§ Problem to work on
Restate, exactly and only, the lines from the first through the line containing "bm = B(-.128, -.055, YE, YB, 0, 2.6);".

§ Data
- - - -

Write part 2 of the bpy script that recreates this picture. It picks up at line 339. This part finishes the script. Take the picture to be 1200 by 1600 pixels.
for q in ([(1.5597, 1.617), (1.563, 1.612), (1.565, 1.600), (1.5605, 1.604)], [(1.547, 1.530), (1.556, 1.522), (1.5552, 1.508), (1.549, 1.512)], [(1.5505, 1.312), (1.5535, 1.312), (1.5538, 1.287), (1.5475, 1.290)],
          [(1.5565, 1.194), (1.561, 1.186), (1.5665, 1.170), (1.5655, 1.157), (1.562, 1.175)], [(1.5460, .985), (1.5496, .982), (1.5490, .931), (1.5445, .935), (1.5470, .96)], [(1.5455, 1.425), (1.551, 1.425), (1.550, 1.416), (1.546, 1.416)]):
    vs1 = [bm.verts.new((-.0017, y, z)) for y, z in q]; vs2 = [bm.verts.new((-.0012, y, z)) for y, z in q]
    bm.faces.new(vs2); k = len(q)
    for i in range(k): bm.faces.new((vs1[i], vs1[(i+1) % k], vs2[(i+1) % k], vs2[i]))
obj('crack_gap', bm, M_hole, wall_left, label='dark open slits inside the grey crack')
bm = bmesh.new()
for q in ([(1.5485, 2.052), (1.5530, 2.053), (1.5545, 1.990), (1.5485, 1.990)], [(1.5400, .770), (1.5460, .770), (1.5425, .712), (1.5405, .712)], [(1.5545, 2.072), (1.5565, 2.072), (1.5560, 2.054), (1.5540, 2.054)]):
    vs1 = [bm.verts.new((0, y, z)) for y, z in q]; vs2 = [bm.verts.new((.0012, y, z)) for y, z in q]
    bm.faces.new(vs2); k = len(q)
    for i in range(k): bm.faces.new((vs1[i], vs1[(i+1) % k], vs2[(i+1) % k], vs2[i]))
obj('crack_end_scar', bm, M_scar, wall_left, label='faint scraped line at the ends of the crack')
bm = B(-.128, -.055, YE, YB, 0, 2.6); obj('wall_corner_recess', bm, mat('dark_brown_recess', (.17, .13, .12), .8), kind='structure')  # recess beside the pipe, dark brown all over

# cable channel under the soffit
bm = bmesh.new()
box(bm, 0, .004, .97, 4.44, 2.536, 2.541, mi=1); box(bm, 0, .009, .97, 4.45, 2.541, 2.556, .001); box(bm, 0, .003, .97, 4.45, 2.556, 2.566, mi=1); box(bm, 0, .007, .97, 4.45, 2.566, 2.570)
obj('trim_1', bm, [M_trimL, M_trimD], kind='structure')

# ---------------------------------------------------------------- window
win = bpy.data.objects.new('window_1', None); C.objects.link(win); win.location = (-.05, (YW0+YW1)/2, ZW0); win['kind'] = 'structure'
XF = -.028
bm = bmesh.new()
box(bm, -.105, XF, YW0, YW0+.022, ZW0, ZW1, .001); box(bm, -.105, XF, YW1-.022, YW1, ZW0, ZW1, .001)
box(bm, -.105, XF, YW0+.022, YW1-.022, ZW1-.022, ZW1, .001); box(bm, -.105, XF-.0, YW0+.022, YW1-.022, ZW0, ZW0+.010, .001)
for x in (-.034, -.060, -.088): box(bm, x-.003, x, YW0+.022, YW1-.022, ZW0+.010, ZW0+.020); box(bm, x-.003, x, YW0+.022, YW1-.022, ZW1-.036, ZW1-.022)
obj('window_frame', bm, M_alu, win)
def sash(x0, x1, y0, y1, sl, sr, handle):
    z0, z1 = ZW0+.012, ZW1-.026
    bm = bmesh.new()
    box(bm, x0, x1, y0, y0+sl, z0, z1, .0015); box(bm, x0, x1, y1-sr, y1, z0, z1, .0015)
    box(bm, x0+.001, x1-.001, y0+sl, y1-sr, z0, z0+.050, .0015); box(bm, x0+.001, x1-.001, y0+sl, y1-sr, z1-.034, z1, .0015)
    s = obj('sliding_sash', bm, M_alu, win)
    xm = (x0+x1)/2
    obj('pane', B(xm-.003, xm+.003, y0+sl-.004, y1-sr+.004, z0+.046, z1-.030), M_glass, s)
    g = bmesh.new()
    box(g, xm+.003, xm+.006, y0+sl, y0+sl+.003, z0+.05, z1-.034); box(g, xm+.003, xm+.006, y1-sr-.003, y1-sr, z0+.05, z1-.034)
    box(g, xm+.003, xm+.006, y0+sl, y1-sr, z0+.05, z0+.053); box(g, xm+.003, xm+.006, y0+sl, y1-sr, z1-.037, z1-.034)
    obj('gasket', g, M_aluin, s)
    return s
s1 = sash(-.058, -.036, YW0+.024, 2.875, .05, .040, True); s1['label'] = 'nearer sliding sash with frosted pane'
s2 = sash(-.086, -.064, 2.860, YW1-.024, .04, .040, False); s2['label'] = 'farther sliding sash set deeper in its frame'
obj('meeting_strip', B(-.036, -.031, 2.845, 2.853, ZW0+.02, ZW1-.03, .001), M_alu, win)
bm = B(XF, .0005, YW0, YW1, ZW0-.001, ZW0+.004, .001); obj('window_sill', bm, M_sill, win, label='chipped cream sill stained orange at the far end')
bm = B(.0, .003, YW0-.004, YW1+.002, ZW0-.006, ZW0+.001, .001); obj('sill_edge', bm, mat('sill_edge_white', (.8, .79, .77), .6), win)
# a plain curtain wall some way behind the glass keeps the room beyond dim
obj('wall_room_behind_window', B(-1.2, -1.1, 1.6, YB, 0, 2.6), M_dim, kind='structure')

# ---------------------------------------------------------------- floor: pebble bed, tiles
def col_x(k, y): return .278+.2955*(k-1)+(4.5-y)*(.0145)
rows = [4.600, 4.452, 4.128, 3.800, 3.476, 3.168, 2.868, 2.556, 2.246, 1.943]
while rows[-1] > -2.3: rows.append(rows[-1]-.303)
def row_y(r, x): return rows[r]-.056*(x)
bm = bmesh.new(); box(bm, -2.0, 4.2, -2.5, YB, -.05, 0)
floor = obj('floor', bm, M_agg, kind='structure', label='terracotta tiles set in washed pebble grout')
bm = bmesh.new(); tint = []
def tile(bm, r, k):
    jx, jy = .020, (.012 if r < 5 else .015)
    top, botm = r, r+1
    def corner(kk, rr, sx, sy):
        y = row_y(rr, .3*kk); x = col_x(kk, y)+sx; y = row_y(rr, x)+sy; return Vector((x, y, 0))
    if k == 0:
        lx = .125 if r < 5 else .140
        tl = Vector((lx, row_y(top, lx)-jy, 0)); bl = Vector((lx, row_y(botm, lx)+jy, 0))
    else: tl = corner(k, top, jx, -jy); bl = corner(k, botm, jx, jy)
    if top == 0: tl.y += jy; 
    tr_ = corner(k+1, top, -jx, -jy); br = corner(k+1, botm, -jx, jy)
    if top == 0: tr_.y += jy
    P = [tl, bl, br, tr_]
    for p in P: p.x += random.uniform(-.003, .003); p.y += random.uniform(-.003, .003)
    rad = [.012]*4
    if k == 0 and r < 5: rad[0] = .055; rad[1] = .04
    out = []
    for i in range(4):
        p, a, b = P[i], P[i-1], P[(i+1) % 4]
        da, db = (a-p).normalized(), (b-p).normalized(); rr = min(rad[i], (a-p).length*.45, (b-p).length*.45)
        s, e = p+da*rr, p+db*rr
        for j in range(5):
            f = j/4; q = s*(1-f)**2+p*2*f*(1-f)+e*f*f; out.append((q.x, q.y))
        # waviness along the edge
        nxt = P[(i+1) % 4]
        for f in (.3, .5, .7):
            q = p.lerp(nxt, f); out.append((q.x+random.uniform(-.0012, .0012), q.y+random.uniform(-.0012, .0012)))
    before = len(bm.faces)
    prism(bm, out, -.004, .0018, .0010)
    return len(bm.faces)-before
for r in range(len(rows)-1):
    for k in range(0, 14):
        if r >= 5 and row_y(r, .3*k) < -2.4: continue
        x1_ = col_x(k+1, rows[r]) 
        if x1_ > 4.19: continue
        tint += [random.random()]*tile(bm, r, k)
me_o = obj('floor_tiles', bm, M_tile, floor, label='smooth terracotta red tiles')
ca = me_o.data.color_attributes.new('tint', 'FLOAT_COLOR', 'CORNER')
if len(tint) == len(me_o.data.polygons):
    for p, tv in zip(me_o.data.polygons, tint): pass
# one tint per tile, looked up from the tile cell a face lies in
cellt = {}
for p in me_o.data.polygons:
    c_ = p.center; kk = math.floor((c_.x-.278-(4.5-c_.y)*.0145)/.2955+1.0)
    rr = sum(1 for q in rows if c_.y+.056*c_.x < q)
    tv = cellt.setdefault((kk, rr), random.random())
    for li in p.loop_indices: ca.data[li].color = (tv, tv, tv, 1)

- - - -

§ Reply
Write part 2 of the bpy script that recreates this picture. It picks up at line 339. This part finishes the script. Take the picture to be 1200 by 1600 pixels.
for q in ([(1.5597, 1.617), (1.563, 1.612), (1.565, 1.600), (1.5605, 1.604)], [(1.547, 1.530), (1.556, 1.522), (1.5552, 1.508), (1.549, 1.512)], [(1.5505, 1.312), (1.5535, 1.312), (1.5538, 1.287), (1.5475, 1.290)],
          [(1.5565, 1.194), (1.561, 1.186), (1.5665, 1.170), (1.5655, 1.157), (1.562, 1.175)], [(1.5460, .985), (1.5496, .982), (1.5490, .931), (1.5445, .935), (1.5470, .96)], [(1.5455, 1.425), (1.551, 1.425), (1.550, 1.416), (1.546, 1.416)]):
    vs1 = [bm.verts.new((-.0017, y, z)) for y, z in q]; vs2 = [bm.verts.new((-.0012, y, z)) for y, z in q]
    bm.faces.new(vs2); k = len(q)
    for i in range(k): bm.faces.new((vs1[i], vs1[(i+1) % k], vs2[(i+1) % k], vs2[i]))
obj('crack_gap', bm, M_hole, wall_left, label='dark open slits inside the grey crack')
bm = bmesh.new()
for q in ([(1.5485, 2.052), (1.5530, 2.053), (1.5545, 1.990), (1.5485, 1.990)], [(1.5400, .770), (1.5460, .770), (1.5425, .712), (1.5405, .712)], [(1.5545, 2.072), (1.5565, 2.072), (1.5560, 2.054), (1.5540, 2.054)]):
    vs1 = [bm.verts.new((0, y, z)) for y, z in q]; vs2 = [bm.verts.new((.0012, y, z)) for y, z in q]
    bm.faces.new(vs2); k = len(q)
    for i in range(k): bm.faces.new((vs1[i], vs1[(i+1) % k], vs2[(i+1) % k], vs2[i]))
obj('crack_end_scar', bm, M_scar, wall_left, label='faint scraped line at the ends of the crack')
bm = B(-.128, -.055, YE, YB, 0, 2.6); obj('wall_corner_recess', bm, mat('dark_brown_recess', (.17, .13, .12), .8), kind='structure')  # recess beside the pipe, dark brown all over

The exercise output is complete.